• [EXERCISE DETAILS]: Scan the listing below and copy every line holding "scene".

==*==

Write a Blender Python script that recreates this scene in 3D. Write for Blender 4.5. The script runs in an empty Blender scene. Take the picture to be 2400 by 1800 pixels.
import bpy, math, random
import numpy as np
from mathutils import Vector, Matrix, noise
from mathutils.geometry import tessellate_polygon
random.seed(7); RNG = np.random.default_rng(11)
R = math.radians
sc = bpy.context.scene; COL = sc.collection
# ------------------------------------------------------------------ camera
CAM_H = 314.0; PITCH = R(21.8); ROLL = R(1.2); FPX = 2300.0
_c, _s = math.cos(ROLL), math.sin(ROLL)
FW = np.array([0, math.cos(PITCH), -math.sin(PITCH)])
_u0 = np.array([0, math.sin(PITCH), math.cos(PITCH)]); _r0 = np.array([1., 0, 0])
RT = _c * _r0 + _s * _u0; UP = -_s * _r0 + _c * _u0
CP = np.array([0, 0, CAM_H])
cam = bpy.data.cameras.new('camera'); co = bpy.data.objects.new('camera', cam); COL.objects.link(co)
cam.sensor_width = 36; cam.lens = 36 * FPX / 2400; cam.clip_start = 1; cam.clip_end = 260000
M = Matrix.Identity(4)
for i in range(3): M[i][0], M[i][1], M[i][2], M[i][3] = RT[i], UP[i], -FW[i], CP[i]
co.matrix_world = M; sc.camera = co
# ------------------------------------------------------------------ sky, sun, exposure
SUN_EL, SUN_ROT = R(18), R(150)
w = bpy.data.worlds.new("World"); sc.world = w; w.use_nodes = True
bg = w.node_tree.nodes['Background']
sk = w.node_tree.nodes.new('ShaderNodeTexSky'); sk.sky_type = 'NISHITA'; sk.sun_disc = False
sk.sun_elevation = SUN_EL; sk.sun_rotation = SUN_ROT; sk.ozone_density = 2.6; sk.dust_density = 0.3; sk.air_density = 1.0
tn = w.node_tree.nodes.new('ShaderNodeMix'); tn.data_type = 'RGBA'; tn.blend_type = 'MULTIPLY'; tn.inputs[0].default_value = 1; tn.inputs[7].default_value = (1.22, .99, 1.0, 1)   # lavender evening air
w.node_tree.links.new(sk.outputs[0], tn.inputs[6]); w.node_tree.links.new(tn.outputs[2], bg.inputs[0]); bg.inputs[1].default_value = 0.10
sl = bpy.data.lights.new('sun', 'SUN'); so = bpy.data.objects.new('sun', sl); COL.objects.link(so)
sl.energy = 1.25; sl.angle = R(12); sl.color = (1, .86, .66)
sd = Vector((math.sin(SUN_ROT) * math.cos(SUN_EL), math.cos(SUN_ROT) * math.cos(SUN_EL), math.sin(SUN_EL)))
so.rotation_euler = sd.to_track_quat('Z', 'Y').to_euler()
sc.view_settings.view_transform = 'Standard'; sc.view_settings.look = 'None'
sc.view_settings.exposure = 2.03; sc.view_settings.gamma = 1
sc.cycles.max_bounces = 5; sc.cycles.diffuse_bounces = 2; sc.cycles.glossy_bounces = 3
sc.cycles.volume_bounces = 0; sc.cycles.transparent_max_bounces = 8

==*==

• [REPLY TO THE EXERCISE]:
Write a Blender Python script that recreates this scene in 3D. Write for Blender 4.5. The script runs in an empty Blender scene. Take the picture to be 2400 by 1800 pixels.
sc = bpy.context.scene; COL = sc.collection